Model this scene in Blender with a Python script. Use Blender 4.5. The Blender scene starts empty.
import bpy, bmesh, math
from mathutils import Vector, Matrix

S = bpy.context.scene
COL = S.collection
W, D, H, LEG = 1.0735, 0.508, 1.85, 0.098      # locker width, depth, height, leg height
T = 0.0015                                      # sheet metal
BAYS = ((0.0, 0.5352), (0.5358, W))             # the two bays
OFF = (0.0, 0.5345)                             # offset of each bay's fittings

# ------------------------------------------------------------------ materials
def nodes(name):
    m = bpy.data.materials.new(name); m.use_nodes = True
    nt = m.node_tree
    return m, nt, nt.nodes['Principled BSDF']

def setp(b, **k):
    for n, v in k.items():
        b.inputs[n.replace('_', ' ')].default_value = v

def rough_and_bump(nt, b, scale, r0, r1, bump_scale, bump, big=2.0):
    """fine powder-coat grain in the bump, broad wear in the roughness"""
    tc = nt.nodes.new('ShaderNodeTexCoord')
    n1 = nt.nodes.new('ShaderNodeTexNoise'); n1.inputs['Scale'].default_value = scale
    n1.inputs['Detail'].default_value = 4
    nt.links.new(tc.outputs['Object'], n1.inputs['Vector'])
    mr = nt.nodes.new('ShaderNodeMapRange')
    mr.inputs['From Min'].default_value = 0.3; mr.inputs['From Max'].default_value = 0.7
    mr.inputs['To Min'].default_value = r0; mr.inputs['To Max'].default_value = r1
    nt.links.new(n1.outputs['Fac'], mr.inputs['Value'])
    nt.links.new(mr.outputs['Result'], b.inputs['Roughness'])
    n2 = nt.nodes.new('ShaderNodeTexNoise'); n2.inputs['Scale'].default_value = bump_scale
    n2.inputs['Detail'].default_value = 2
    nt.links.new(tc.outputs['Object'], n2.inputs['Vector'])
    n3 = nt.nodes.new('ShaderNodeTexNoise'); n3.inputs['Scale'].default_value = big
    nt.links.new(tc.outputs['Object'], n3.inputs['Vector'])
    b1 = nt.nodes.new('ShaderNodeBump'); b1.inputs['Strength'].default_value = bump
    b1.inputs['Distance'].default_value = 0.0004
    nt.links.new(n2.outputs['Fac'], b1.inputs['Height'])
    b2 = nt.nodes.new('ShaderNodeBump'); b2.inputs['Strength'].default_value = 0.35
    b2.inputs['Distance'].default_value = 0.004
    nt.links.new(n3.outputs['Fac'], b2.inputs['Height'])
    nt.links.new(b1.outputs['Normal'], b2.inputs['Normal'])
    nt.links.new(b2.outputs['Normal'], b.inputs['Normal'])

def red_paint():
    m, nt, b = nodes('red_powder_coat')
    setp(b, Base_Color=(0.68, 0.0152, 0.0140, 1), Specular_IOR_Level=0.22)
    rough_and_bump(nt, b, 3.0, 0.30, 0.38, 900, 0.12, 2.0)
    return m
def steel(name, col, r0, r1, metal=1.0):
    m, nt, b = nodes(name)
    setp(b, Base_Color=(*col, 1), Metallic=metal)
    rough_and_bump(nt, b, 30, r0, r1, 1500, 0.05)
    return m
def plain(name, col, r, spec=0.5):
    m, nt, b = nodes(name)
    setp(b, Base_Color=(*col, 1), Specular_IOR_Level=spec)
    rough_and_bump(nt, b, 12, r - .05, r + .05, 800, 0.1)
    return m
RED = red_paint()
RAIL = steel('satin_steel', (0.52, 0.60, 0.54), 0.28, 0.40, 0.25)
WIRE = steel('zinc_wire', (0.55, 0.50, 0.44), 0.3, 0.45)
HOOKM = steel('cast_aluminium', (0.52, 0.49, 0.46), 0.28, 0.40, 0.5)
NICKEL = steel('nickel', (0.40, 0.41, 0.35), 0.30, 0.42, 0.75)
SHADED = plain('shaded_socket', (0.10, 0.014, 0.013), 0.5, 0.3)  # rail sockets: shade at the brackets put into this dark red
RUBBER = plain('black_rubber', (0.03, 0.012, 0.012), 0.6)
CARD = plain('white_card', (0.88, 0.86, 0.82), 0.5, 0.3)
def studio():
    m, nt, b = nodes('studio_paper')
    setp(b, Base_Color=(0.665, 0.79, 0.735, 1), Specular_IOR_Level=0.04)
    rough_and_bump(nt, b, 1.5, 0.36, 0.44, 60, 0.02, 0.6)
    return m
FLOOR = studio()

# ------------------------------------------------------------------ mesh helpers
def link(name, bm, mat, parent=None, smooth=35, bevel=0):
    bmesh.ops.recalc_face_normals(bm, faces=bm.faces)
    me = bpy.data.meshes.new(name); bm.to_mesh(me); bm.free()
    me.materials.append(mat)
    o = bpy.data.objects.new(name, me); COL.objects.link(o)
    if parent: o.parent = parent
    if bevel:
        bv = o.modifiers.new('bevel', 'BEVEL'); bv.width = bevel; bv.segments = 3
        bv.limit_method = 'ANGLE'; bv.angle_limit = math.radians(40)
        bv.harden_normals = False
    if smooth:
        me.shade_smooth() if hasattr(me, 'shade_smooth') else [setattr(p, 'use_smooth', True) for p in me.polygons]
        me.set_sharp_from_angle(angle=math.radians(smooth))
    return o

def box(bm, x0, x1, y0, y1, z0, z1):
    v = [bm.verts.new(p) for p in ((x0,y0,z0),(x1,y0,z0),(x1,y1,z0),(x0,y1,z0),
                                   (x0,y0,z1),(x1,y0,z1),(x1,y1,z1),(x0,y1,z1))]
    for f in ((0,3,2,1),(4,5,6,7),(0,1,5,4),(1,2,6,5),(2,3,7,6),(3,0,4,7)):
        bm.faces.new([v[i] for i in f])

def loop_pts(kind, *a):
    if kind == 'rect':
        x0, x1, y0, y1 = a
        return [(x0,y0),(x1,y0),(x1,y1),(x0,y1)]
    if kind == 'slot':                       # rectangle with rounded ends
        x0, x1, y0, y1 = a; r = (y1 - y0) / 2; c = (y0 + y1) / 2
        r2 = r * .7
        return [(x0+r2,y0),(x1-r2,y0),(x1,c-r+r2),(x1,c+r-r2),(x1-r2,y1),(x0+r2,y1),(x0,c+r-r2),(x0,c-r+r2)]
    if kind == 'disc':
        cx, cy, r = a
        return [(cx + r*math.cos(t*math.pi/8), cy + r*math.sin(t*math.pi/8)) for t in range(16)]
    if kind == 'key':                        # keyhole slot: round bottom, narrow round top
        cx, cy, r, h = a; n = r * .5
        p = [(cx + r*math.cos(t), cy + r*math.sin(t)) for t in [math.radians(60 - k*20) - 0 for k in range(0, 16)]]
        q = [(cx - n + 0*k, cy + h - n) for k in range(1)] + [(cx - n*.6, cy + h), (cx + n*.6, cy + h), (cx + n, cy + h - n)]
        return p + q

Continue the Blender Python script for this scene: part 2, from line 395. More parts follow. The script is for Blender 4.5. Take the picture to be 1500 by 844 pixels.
..............................
*PROBLEM TO SOLVE*
Return a word-for-word copy of the lines from the beginning of the listing to the line holding "b.inputs[n.replace('_', ' ')].default_value", both kept.

*EXERCISE RESULT*
Model this scene in Blender with a Python script. Use Blender 4.5. The Blender scene starts empty.
import bpy, bmesh, math
from mathutils import Vector, Matrix

S = bpy.context.scene
COL = S.collection
W, D, H, LEG = 1.0735, 0.508, 1.85, 0.098      # locker width, depth, height, leg height
T = 0.0015                                      # sheet metal
BAYS = ((0.0, 0.5352), (0.5358, W))             # the two bays
OFF = (0.0, 0.5345)                             # offset of each bay's fittings

# ------------------------------------------------------------------ materials
def nodes(name):
    m = bpy.data.materials.new(name); m.use_nodes = True
    nt = m.node_tree
    return m, nt, nt.nodes['Principled BSDF']

def setp(b, **k):
    for n, v in k.items():
        b.inputs[n.replace('_', ' ')].default_value = v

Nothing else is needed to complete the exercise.